A polishing wheel, or scaife, charged with diamond powder presents millions of microscopic cutting edges attacking the diamond surface from many directions at once. Coarser diamond powder removes material more quickly, while finer powder is used to produce smooth, mirror-like finishes. In polishing, the direction of hardness matters primarily in the diamond being polished, not in the powder itself, which is randomly oriented in all directions within the wheel surface.
Because of this random abrasion, polishing can overcome directional hardness through pressure, speed, and technique rather than precise crystal alignment. Cutters understood this long before it could be explained scientifically — through experience, sound, pressure control, and feel.
Sawing a diamond is similar.
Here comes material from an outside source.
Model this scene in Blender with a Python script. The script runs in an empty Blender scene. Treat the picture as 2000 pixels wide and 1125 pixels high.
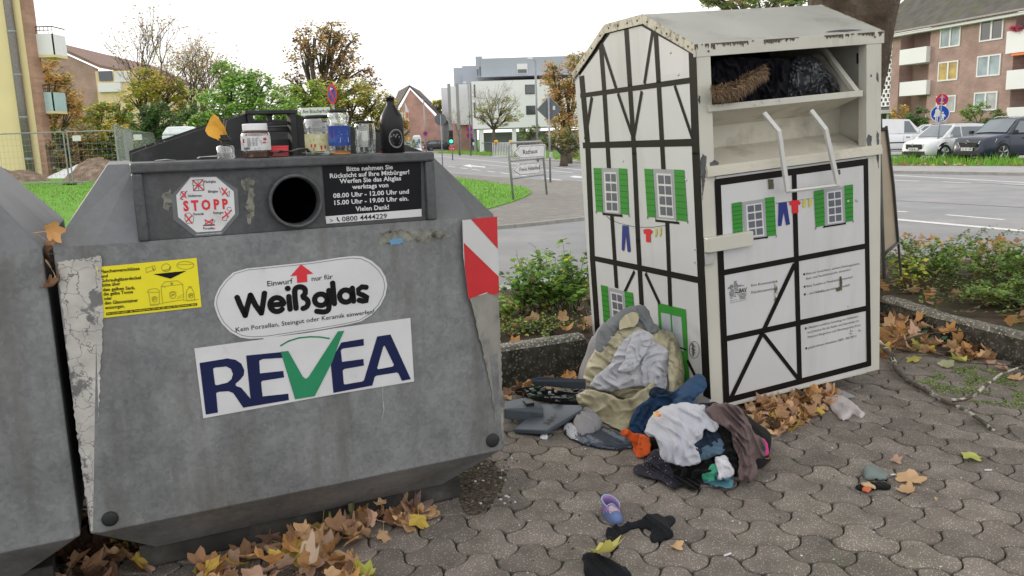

The diamond powder on the blade, like the scaife, is randomly oriented, with the sawing process highly directional. For sawing to succeed, the diamond crystal must be oriented so that a softer cutting direction is presented to the blade.
Why This Patent Matters
Dickinson wasn’t trying to invent synthetic diamond. Loesser wasn’t trying to reinvent industrial tooling. But together, these patents mark a shift in how diamond was understood — from an object to be worked around, to a material that could be shaped, oriented, controlled, and ultimately used on itself.
What makes the 1869 patent so compelling to the diamond cutting industry isn’t what Dickinson intended. It’s what his work quietly made possible.